** The problem **
All of the material below is to be restated word for word, apart from the pictures.

** Supplied data **
________________________
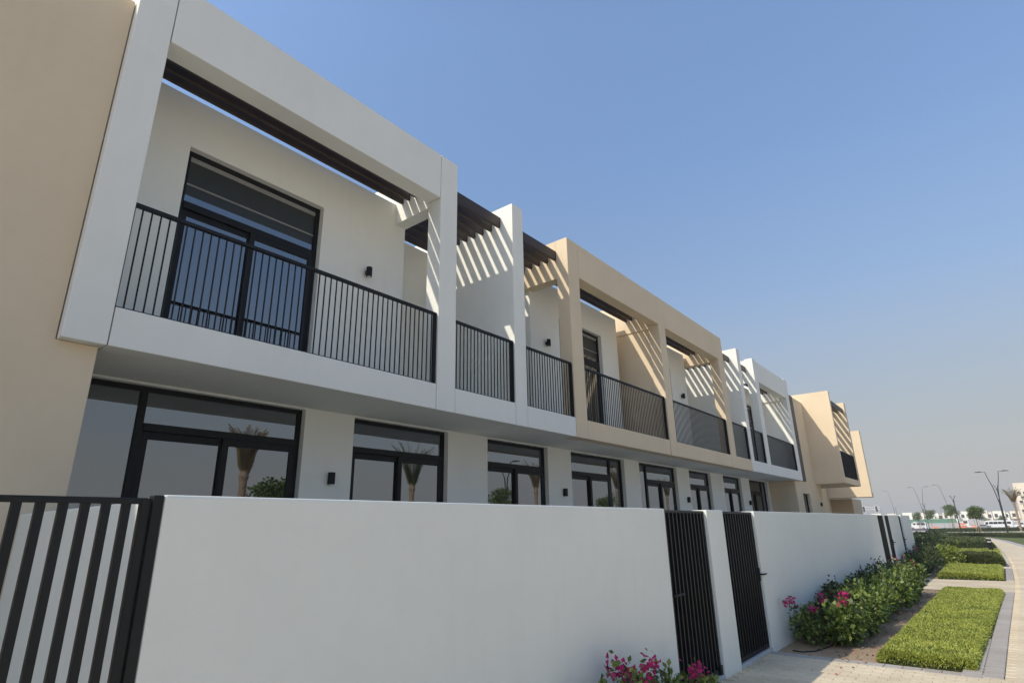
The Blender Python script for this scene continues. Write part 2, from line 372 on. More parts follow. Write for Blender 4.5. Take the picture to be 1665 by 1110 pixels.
def window_upper(parent, y0, y1, z0, z1, x=XU-.09):
    w = MB(); t = .06; zt = z0+(z1-z0)*.715; ym = (y0+y1)/2
    w.box(x-.06, x, y0, y0+t, z0, z1).box(x-.06, x, y1-t, y1, z0, z1).box(x-.06, x, y0+t, y1-t, z1-t, z1).box(x-.06, x, y0+t, y1-t, z0, z0+t)
    w.box(x-.05, x+.012, y0+t, y1-t, zt-.03, zt+.06)
    fr = w.build('window', FRAME, parent, .004)
    zb = zt+.06+(z1-t-zt-.06)*.16
    MB().box(x-.035, x-.025, y0+t, y1-t, zt+.06, zb).build('pane', GLASS, fr)
    MB().box(x-.036, x-.026, y0+t, y1-t, zb, z1-t).build('dark_band', DARKBAND, fr)  # dark band filling the transom above a narrow pane, crossed by grey strips
    for q, w_ in ((.38, .022), (.90, .07)): MB().box(x-.0255, x-.022, y0+t, y1-t, zt+.06+(z1-t-zt-.06)*q, zt+.06+(z1-t-zt-.06)*q+w_).build('grey_strip', GREYSTRIP, fr)
    for a, b, dx in ((y0+t, ym+.035, 0.0), (ym-.035, y1-t, .035)):
        s = MB(); xs = x-.045+dx
        s.box(xs-.02, xs+.02, a, a+.065, z0+t, zt-.03).box(xs-.02, xs+.02, b-.065, b, z0+t, zt-.03).box(xs-.02, xs+.02, a+.065, b-.065, zt-.10, zt-.03).box(xs-.02, xs+.02, a+.065, b-.065, z0+t, z0+t+.08)
        s.build('sash', FRAME, fr, .003)
        MB().box(xs-.006, xs+.004, a+.065, b-.065, z0+t+.08, zt-.10).build('pane', GLASS, fr)
    return fr
def window_ground(parent, y0, y1, z0, z1, side=None, sl=.62, x=XG-.085):
    """sliding door under a fixed light, with an optional full-height side light"""
    t = .055; zt = 2.70; w = MB(); fy0, fy1 = y0, y1
    if side == 'near': fy0 = y0+sl
    if side == 'far': fy1 = y1-sl
    w.box(x-.07, x, y0, y0+t, z0, z1).box(x-.07, x, y1-t, y1, z0, z1).box(x-.07, x, y0+t, y1-t, z1-t, z1).box(x-.07, x, y0+t, y1-t, z0, z0+t)
    da, db = y0+t, y1-t
    if side == 'near': w.box(x-.07, x+.003, fy0-.03, fy0+.04, z0+t, z1-t); da = fy0+.04
    if side == 'far': w.box(x-.07, x+.003, fy1-.04, fy1+.03, z0+t, z1-t); db = fy1-.04
    w.box(x-.06, x+.014, da, db, zt-.02, zt+.06)
    fr = w.build('window', FRAME, parent, .004)
    if side == 'near': MB().box(x-.035, x-.025, y0+t, fy0-.03, z0+t, z1-t).build('pane', GLASS, fr)
    if side == 'far': MB().box(x-.035, x-.025, fy1+.03, y1-t, z0+t, z1-t).build('pane', GLASS, fr)
    MB().box(x-.035, x-.025, da, db, zt+.06, z1-t).build('pane', GLASS, fr)
    ym = (da+db)/2
    for a, b, dx in ((da, ym+.04, 0), (ym-.04, db, .035)):
        xs = x-.045+dx; s = MB()
        s.box(xs-.02, xs+.02, a, a+.075, z0+t, zt-.02).box(xs-.02, xs+.02, b-.075, b, z0+t, zt-.02).box(xs-.02, xs+.02, a+.075, b-.075, zt-.10, zt-.02).box(xs-.02, xs+.02, a+.075, b-.075, z0+t, z0+t+.09)
        s.build('sash', FRAME, fr, .003)
        MB().box(xs-.006, xs+.004, a+.075, b-.075, z0+t+.09, zt-.10).build('pane', GLASS, fr)
    return fr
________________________
** Task answer **
The Blender Python script for this scene continues. Write part 2, from line 372 on. More parts follow. Write for Blender 4.5. Take the picture to be 1665 by 1110 pixels.
def window_upper(parent, y0, y1, z0, z1, x=XU-.09):
    w = MB(); t = .06; zt = z0+(z1-z0)*.715; ym = (y0+y1)/2
    w.box(x-.06, x, y0, y0+t, z0, z1).box(x-.06, x, y1-t, y1, z0, z1).box(x-.06, x, y0+t, y1-t, z1-t, z1).box(x-.06, x, y0+t, y1-t, z0, z0+t)
    w.box(x-.05, x+.012, y0+t, y1-t, zt-.03, zt+.06)
    fr = w.build('window', FRAME, parent, .004)
    zb = zt+.06+(z1-t-zt-.06)*.16
    MB().box(x-.035, x-.025, y0+t, y1-t, zt+.06, zb).build('pane', GLASS, fr)
    MB().box(x-.036, x-.026, y0+t, y1-t, zb, z1-t).build('dark_band', DARKBAND, fr)  # dark band filling the transom above a narrow pane, crossed by grey strips
    for q, w_ in ((.38, .022), (.90, .07)): MB().box(x-.0255, x-.022, y0+t, y1-t, zt+.06+(z1-t-zt-.06)*q, zt+.06+(z1-t-zt-.06)*q+w_).build('grey_strip', GREYSTRIP, fr)
    for a, b, dx in ((y0+t, ym+.035, 0.0), (ym-.035, y1-t, .035)):
        s = MB(); xs = x-.045+dx
        s.box(xs-.02, xs+.02, a, a+.065, z0+t, zt-.03).box(xs-.02, xs+.02, b-.065, b, z0+t, zt-.03).box(xs-.02, xs+.02, a+.065, b-.065, zt-.10, zt-.03).box(xs-.02, xs+.02, a+.065, b-.065, z0+t, z0+t+.08)
        s.build('sash', FRAME, fr, .003)
        MB().box(xs-.006, xs+.004, a+.065, b-.065, z0+t+.08, zt-.10).build('pane', GLASS, fr)
    return fr
def window_ground(parent, y0, y1, z0, z1, side=None, sl=.62, x=XG-.085):
    """sliding door under a fixed light, with an optional full-height side light"""
    t = .055; zt = 2.70; w = MB(); fy0, fy1 = y0, y1
    if side == 'near': fy0 = y0+sl
    if side == 'far': fy1 = y1-sl
    w.box(x-.07, x, y0, y0+t, z0, z1).box(x-.07, x, y1-t, y1, z0, z1).box(x-.07, x, y0+t, y1-t, z1-t, z1).box(x-.07, x, y0+t, y1-t, z0, z0+t)
    da, db = y0+t, y1-t
    if side == 'near': w.box(x-.07, x+.003, fy0-.03, fy0+.04, z0+t, z1-t); da = fy0+.04
    if side == 'far': w.box(x-.07, x+.003, fy1-.04, fy1+.03, z0+t, z1-t); db = fy1-.04
    w.box(x-.06, x+.014, da, db, zt-.02, zt+.06)
    fr = w.build('window', FRAME, parent, .004)
    if side == 'near': MB().box(x-.035, x-.025, y0+t, fy0-.03, z0+t, z1-t).build('pane', GLASS, fr)
    if side == 'far': MB().box(x-.035, x-.025, fy1+.03, y1-t, z0+t, z1-t).build('pane', GLASS, fr)
    MB().box(x-.035, x-.025, da, db, zt+.06, z1-t).build('pane', GLASS, fr)
    ym = (da+db)/2
    for a, b, dx in ((da, ym+.04, 0), (ym-.04, db, .035)):
        xs = x-.045+dx; s = MB()
        s.box(xs-.02, xs+.02, a, a+.075, z0+t, zt-.02).box(xs-.02, xs+.02, b-.075, b, z0+t, zt-.02).box(xs-.02, xs+.02, a+.075, b-.075, zt-.10, zt-.02).box(xs-.02, xs+.02, a+.075, b-.075, z0+t, z0+t+.09)
        s.build('sash', FRAME, fr, .003)
        MB().box(xs-.006, xs+.004, a+.075, b-.075, z0+t+.09, zt-.10).build('pane', GLASS, fr)
    return fr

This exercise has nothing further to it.